INFORMATION

「メンタルモデル」とは

COLUMN2022.01.12

今日は、社会、ビジネス、組織、個人あらゆるレベルの問題、課題を捉えるうえで重要な視点となる「メンタルモデル」について紹介します。

メンタルモデルとは、『物事の見方や行動に大きく影響を与える固定観念や、暗黙の前提』のことです。元々は認知心理学という分野の言葉で、人が何かの思考や行動にいたる前提としてメンタルモデルが存在します。

同じ事象を見ても、人により捉え方が異なり、その対処・解決の方法も異なってきます。
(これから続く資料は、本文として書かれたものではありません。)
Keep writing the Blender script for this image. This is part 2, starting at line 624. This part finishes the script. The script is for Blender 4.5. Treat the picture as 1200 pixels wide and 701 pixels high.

例えば、会議で課題分析をしてもAさんとBさんで異なる意見が出ることは、よくあることです。この場合、問題の認識の差が、対象事象の情報量の差によることと情報の解釈・理解に起因することに分けられます。前者は時間をかけて該当する情報を収集すればある程度解決しますが、後者はその人の物事の見方や行動に影響を与える固定概念、すなわちメンタルモデルにより異なる意見・対処方法が出てくるのです。

今まで意識していなかった自分の中のメンタルモデルを意識することで、より良い思考につなげていくことが大切です。システム思考の観点で図示すれば、「シングル・ループ学習」と「ダブル・ループ学習」*1)の図として表せます。

このメンタルモデルをどのように意識し認識すれば良いのでしょうか?

 ものごとの解釈や判断をする際に、潜在意識(無意識)にあるメンタルモデルに基づいて判断・行動している場合が多いですが、同じ事象に対し他者と意見を交わし(議論する)他者との違いを論理的に整理することで自分と他者もメンタルモデルの違いを理解することはできます。普段からこのことを意識して、他者と対話し行動することで今まで気づかなかった自分のメンタルモデルを意識して方針に反映して行くことができます。

 組織のなかで、とくに会社組織で上記のような意見交換し議論するうえで大切なことは、自分の考えを上司やまわりの人たちに遠慮せずに言える環境かどうかです。いわゆる「心理的安全性」が担保された組織かどうかです。

 もう一つ大事なことは、「無知の知」(無知であることを知っている(自覚している)こと)を頭に置きながら、他者と意見を交わすことです。自分の無知がどこにあるかを意識できると質問もし易くなると思います。但し、お客様対応するSEは「無知の知」のうえに事前準備を怠らないことが肝要です。